Prompt: Write out the lines from the top of the material through the line with "COL = S.collection", exactly and with nothing added.

Available data:
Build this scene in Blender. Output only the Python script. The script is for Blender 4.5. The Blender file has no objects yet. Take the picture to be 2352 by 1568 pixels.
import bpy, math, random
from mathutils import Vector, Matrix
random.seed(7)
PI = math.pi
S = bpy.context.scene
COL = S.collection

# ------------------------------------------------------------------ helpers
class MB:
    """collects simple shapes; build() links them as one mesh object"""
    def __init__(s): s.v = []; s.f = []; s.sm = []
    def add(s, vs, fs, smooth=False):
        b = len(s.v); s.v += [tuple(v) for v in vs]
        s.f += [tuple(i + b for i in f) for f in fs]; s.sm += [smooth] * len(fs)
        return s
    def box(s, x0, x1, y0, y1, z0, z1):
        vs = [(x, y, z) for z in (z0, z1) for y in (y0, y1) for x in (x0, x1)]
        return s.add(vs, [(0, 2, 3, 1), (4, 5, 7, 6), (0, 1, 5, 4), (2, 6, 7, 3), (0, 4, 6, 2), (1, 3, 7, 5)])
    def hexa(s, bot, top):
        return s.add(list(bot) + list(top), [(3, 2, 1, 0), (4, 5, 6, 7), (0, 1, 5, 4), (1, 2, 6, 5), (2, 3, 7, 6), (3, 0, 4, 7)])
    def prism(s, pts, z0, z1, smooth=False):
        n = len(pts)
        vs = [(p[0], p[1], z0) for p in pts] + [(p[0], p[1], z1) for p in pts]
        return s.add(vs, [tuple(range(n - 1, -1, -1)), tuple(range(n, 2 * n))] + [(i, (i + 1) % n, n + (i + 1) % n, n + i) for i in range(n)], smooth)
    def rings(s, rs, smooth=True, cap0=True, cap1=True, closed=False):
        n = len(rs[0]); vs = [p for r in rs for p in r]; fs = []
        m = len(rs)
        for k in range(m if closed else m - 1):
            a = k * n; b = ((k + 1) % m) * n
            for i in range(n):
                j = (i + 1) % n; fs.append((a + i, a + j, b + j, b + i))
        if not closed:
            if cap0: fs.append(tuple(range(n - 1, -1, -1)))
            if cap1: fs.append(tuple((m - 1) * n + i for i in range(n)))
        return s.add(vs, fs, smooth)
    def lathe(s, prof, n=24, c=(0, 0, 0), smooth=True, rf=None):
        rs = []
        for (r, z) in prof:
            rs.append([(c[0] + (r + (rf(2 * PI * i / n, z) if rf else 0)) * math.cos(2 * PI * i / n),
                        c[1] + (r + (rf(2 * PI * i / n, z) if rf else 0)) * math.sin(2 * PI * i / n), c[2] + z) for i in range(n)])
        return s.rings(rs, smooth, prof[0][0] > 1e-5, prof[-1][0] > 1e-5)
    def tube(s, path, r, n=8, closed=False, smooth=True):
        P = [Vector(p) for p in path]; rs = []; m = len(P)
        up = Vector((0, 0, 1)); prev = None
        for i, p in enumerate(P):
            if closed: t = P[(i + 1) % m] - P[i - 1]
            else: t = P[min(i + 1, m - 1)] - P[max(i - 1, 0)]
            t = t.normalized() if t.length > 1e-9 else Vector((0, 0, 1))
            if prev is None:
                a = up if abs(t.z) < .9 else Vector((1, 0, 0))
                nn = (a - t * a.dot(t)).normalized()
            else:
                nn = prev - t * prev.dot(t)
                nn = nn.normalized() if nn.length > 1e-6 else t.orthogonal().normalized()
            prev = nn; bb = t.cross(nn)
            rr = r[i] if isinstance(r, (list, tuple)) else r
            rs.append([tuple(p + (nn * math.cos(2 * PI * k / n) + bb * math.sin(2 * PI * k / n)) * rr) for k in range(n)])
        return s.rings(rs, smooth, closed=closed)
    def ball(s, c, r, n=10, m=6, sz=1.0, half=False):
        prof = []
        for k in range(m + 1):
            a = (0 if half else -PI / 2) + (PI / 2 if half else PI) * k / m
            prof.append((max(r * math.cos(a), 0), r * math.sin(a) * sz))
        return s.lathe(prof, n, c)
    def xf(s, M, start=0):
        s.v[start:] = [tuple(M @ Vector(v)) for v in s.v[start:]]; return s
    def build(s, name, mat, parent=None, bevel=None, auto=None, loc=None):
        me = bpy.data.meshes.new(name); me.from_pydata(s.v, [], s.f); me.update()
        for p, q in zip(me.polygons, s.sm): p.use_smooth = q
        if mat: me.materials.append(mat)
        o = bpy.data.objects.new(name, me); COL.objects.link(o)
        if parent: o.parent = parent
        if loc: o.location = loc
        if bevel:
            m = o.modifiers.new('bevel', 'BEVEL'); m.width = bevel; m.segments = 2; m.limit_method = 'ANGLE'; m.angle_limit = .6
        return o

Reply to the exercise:
Build this scene in Blender. Output only the Python script. The script is for Blender 4.5. The Blender file has no objects yet. Take the picture to be 2352 by 1568 pixels.
import bpy, math, random
from mathutils import Vector, Matrix
random.seed(7)
PI = math.pi
S = bpy.context.scene
COL = S.collection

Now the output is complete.